Normally, moving data between two programs is slow. You have to save the data to a file or turn it into a long string (like JSON), send it over, and then the other program has to rebuild it. When you are dealing with millions of data points, this "copying" can take longer than the actual math. The Bridge exists to eliminate this waste. It creates a single place in your computer's memory that both languages can look at at the same time. This is called Zero-Copy because the data is never moved; it stays in one place, and only the "viewers" change.

How it works

The system uses a special file that acts as a "shared arena" for all your programs.

  1. Creating the Arena. When the compiler starts, it creates a hidden binary file (called ares_shm.bin) that serves as the shared memory space.
  2. Writing the layout. It also creates a small map (a JSON file) that names every piece of data in the arena and explains exactly where it starts and how big it is.
  3. Mapping the memory. Every program that runs (whether it's C++ or Python) "maps" this file into its own memory space. To the program, it looks like a normal list of numbers that is already loaded and ready to use.
  4. Instant access. If a C++ simulation writes a result into the arena, a Python visualization tool can see that result immediately. It doesn't need to read a file or wait for a message; the data is already there.

Intuition

Think of the Shared Memory Bridge like a massive whiteboard in a shared office. Instead of writing a letter and mailing it to your teammate (which is like copying data), you simply write your information on the whiteboard. Your teammate can look over and see exactly what you wrote the moment you finish writing it. You both use the same board, and neither of you has to move your desk or copy the notes.

Implementation details

The coordination of this memory is handled in src/orchestrator/shared_memory.ts. It ensures that every language uses the same binary rules so they don't misunderstand each other's data.

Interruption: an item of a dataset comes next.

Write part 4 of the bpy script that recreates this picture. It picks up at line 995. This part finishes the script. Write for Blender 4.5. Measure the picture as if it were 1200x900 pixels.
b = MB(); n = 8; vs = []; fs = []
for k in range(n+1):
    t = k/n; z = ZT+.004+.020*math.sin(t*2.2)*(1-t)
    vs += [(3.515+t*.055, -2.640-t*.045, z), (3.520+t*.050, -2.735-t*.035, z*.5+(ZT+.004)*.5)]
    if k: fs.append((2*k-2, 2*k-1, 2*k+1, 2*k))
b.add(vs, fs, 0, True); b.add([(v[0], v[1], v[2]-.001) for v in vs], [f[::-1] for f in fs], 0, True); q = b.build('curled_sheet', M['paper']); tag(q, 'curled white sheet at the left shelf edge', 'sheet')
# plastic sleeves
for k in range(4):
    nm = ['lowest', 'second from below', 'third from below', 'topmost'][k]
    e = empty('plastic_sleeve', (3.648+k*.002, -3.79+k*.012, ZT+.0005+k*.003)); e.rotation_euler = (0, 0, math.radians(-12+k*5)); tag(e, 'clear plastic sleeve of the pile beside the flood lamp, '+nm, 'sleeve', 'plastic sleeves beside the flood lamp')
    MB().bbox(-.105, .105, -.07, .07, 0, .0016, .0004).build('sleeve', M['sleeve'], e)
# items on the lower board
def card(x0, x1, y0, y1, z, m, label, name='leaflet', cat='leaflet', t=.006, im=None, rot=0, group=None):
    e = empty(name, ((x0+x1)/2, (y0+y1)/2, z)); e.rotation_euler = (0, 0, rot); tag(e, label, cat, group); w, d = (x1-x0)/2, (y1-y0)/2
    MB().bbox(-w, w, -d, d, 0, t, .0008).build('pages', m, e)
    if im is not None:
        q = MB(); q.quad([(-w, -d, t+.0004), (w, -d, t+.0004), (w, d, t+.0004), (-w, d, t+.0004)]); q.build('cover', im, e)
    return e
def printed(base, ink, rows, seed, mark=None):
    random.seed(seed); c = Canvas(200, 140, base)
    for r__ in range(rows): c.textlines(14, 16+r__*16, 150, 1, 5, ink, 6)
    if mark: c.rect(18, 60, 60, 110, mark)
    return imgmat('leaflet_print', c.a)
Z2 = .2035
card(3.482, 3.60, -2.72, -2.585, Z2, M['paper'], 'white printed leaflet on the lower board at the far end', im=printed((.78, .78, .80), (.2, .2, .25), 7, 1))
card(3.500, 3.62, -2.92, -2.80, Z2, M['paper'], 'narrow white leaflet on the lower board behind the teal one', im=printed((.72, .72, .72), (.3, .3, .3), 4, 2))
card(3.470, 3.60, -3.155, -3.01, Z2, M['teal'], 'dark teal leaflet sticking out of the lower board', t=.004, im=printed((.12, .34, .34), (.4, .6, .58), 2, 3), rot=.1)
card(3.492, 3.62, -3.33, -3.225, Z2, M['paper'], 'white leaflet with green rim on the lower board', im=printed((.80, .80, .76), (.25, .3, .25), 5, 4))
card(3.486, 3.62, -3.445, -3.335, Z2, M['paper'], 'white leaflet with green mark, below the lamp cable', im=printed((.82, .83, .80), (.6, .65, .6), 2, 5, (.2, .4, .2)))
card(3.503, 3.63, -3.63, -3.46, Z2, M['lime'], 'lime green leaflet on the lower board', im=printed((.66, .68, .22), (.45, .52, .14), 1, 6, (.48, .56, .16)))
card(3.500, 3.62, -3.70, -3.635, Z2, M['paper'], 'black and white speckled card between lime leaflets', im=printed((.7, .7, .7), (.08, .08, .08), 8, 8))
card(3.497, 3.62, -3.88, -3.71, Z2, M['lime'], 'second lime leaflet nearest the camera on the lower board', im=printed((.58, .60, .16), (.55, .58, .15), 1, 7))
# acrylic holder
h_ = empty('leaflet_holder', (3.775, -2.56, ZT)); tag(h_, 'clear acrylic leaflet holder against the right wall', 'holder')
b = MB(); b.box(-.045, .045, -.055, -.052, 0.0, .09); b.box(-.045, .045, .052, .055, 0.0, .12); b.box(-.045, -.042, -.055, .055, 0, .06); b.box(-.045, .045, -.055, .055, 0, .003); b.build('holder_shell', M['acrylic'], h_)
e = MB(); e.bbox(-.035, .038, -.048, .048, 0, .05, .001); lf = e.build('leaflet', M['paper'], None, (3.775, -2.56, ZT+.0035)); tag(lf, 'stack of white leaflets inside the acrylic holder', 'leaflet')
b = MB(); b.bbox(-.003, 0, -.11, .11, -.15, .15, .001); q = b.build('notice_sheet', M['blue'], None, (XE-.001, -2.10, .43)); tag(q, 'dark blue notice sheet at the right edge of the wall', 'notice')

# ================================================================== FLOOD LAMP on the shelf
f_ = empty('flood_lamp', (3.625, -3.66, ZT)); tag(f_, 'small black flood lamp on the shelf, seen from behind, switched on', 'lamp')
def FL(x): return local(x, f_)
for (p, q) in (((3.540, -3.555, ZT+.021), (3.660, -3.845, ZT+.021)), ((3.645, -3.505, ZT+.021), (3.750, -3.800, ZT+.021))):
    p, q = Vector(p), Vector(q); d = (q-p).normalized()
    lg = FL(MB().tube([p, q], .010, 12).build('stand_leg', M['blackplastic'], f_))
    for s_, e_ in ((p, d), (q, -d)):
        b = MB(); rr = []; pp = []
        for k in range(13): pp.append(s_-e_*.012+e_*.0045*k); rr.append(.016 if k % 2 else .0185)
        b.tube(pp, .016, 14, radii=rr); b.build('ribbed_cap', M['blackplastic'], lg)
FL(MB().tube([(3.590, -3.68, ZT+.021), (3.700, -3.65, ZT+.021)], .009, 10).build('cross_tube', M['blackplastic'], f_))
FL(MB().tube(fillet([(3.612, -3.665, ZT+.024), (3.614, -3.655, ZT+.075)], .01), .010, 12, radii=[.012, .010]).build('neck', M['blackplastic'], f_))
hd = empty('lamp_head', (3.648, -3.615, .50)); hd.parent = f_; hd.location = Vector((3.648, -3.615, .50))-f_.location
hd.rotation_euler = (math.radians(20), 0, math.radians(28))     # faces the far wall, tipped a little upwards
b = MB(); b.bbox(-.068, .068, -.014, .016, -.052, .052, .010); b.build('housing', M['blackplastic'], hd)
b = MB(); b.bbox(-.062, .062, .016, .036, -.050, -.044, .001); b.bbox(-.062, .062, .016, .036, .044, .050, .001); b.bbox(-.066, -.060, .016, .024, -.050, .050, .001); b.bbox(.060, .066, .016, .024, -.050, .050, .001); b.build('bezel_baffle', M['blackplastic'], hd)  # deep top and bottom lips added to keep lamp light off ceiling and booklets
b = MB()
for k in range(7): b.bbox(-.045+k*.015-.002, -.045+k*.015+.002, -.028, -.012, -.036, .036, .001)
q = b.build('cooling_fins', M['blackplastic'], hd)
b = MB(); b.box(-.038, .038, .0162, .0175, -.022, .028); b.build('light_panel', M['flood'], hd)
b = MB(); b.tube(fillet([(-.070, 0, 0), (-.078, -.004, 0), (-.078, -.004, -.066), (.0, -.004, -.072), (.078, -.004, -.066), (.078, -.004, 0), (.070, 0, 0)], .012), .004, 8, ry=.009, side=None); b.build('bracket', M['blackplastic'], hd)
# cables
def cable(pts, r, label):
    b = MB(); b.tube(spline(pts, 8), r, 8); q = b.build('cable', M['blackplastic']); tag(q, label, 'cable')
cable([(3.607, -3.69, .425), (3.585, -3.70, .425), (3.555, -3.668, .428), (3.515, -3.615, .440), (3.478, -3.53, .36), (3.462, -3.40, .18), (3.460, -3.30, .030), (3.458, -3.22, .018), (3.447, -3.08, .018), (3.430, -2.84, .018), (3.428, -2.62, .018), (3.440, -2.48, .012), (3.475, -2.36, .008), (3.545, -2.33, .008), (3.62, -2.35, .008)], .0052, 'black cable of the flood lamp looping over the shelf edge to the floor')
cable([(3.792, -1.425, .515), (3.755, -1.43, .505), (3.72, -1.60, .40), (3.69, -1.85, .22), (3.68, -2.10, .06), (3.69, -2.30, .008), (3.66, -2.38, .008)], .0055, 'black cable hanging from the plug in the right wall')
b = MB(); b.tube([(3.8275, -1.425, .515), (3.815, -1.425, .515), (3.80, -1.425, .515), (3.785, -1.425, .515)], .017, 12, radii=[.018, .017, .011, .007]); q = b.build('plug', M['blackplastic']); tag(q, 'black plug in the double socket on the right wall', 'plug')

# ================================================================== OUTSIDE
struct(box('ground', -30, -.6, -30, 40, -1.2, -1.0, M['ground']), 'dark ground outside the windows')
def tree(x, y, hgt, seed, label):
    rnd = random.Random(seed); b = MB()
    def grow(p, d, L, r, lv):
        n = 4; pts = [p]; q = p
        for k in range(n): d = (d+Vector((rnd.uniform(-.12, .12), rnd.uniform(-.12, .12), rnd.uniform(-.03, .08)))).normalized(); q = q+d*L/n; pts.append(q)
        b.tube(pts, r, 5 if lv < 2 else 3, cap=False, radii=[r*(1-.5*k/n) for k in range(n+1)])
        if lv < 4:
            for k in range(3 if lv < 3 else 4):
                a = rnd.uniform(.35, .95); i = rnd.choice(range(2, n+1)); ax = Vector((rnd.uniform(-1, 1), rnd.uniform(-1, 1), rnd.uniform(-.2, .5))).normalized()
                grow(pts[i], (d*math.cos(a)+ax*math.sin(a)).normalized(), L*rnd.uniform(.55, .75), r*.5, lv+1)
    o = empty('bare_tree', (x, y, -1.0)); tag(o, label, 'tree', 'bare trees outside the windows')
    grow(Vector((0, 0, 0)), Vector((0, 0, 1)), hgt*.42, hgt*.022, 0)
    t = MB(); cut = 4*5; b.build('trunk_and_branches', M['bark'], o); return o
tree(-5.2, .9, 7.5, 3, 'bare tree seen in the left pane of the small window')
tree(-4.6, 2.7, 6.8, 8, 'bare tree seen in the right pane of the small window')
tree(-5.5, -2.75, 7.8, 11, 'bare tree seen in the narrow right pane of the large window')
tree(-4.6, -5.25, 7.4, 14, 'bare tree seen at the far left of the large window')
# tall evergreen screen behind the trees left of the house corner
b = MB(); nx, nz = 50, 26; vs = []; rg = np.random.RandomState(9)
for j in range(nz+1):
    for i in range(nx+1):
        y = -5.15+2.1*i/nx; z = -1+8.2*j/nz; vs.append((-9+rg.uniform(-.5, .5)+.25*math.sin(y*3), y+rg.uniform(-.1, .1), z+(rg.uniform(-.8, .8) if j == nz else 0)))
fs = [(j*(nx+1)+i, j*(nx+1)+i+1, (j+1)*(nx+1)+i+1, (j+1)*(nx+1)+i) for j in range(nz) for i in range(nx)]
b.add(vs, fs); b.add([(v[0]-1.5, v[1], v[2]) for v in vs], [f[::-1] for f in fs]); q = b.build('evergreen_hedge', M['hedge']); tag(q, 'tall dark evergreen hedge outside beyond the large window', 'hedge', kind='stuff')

  • Binary Layout: Data is stored in a strict, packed format with no extra spaces.
  • Standards: It uses the same "Little-Endian" format used by almost all modern computers (x86 and ARM).

Trace example

This is what happens when you pass a large grid from C++ to Python for a chart:

  1. C++ (The Producer): Writes the grid directly into the shared arena.
  2. Manifest: The system records that the "grid" starts at byte 0 and has a specific shape.
  3. Python (The Consumer): Uses a tool called np.memmap to look at the same arena file.
  4. Result: Python treats the arena like a native list. It creates the chart immediately without ever "loading" the data into its own private memory.

Related entities

  • 08_orchestrator_daemon.md: The manager that starts the different programs and ensures they all have access to the same arena.
  • 8_registry_approaches/04_data_science.md: Explains the data science tools that are the primary users of this high-speed memory.